What is being asked.
Up to and including the line that contains "COL = SC.collection", repeat each line of the data exactly, starting from the first.

Provided data.
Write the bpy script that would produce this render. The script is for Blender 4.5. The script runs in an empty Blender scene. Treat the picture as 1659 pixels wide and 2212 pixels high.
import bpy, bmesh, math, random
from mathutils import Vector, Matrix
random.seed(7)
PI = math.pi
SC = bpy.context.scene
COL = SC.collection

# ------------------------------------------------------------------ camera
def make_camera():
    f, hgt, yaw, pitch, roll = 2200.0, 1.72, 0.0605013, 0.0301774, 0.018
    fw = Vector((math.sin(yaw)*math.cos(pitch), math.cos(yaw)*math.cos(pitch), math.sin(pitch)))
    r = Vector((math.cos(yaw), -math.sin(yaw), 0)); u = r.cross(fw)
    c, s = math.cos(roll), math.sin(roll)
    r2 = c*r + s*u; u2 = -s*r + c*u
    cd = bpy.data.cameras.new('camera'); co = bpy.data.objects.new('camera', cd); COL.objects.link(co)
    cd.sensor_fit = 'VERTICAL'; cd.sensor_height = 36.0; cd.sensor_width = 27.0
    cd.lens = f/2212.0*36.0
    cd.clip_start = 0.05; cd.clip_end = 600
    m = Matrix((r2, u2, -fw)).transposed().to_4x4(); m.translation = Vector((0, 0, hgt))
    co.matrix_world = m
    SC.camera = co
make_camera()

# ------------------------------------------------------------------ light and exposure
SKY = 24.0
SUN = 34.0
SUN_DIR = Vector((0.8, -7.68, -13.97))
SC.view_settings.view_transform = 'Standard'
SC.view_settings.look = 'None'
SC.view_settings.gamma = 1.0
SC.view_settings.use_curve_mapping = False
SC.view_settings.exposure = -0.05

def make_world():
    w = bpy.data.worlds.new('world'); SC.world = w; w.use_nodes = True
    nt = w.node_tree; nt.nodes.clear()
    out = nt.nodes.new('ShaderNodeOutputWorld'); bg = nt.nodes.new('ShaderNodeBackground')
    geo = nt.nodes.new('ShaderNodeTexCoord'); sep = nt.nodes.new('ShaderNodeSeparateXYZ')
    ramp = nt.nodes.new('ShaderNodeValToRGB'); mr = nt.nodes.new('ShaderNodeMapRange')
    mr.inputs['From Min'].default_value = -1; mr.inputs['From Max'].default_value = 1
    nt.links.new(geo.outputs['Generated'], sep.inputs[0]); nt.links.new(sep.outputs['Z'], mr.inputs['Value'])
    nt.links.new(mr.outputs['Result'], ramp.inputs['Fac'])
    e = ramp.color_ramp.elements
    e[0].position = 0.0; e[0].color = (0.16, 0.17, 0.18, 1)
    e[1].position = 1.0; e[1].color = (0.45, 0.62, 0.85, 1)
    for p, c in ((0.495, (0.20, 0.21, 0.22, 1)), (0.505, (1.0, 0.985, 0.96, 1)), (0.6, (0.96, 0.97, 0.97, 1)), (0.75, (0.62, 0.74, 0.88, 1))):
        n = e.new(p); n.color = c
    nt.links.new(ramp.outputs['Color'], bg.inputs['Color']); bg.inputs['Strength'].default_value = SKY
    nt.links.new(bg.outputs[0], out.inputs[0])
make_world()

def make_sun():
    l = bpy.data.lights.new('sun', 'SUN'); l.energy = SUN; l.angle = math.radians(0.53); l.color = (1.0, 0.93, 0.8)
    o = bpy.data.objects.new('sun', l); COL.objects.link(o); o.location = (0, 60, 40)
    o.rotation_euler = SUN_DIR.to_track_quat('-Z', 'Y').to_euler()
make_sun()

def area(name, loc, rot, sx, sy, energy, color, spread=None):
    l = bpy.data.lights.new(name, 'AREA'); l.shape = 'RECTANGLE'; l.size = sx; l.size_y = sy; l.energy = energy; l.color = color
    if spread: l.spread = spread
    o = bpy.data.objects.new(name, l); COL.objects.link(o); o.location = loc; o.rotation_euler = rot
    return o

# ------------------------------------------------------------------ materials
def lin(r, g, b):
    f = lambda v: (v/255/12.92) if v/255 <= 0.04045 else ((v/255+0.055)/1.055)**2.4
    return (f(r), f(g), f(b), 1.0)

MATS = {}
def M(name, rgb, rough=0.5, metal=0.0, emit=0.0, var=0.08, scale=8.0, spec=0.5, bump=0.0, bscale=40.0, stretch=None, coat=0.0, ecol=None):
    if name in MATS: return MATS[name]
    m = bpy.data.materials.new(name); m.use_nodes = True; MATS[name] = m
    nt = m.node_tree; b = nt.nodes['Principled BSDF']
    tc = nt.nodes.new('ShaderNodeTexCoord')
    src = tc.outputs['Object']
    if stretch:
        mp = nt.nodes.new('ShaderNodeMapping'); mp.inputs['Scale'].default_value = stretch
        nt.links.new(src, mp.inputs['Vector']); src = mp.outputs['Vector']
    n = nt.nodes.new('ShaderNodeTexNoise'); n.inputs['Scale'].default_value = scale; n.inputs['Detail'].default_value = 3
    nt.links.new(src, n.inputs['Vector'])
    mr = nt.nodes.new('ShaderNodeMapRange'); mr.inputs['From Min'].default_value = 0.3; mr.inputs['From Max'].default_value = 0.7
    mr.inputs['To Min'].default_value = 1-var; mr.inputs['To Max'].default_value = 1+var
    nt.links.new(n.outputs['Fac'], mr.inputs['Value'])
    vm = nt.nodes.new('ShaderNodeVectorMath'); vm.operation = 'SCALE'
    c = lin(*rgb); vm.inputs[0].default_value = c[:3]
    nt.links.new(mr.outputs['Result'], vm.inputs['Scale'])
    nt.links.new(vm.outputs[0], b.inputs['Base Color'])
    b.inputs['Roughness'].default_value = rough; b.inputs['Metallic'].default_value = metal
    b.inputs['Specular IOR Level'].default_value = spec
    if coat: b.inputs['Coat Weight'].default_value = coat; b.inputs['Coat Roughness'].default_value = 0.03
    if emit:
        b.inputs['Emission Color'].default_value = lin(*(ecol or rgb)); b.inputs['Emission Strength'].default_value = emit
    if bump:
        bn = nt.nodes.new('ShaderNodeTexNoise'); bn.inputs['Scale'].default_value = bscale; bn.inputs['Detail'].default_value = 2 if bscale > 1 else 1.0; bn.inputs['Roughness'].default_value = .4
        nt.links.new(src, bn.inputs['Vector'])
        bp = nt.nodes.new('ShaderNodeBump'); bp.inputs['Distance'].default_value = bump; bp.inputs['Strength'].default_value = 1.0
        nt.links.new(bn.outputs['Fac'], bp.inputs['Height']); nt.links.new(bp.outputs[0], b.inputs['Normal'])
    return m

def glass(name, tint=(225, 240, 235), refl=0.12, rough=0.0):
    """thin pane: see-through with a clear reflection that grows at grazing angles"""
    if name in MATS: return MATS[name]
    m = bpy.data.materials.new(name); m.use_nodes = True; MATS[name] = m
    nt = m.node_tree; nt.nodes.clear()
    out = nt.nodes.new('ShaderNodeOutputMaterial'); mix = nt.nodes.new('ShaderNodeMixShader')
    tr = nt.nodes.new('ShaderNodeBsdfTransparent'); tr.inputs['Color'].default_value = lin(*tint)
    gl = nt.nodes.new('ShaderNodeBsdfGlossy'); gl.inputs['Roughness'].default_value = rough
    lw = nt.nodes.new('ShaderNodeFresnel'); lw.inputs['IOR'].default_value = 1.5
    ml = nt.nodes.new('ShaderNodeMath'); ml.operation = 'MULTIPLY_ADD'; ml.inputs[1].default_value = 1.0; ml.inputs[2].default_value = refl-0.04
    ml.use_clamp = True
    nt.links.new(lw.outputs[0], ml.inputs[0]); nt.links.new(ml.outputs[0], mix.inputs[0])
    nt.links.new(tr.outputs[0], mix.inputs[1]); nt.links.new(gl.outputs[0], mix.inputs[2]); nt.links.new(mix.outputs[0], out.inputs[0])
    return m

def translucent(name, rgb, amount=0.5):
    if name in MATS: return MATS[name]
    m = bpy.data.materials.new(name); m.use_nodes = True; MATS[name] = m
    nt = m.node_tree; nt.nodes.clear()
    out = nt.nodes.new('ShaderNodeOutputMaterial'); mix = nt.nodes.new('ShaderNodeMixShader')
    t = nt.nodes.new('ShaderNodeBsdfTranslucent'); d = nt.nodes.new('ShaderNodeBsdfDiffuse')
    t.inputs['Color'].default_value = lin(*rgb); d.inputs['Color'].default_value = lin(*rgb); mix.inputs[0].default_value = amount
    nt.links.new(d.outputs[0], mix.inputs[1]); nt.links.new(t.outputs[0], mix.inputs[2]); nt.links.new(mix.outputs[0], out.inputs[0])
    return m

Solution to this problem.
Write the bpy script that would produce this render. The script is for Blender 4.5. The script runs in an empty Blender scene. Treat the picture as 1659 pixels wide and 2212 pixels high.
import bpy, bmesh, math, random
from mathutils import Vector, Matrix
random.seed(7)
PI = math.pi
SC = bpy.context.scene
COL = SC.collection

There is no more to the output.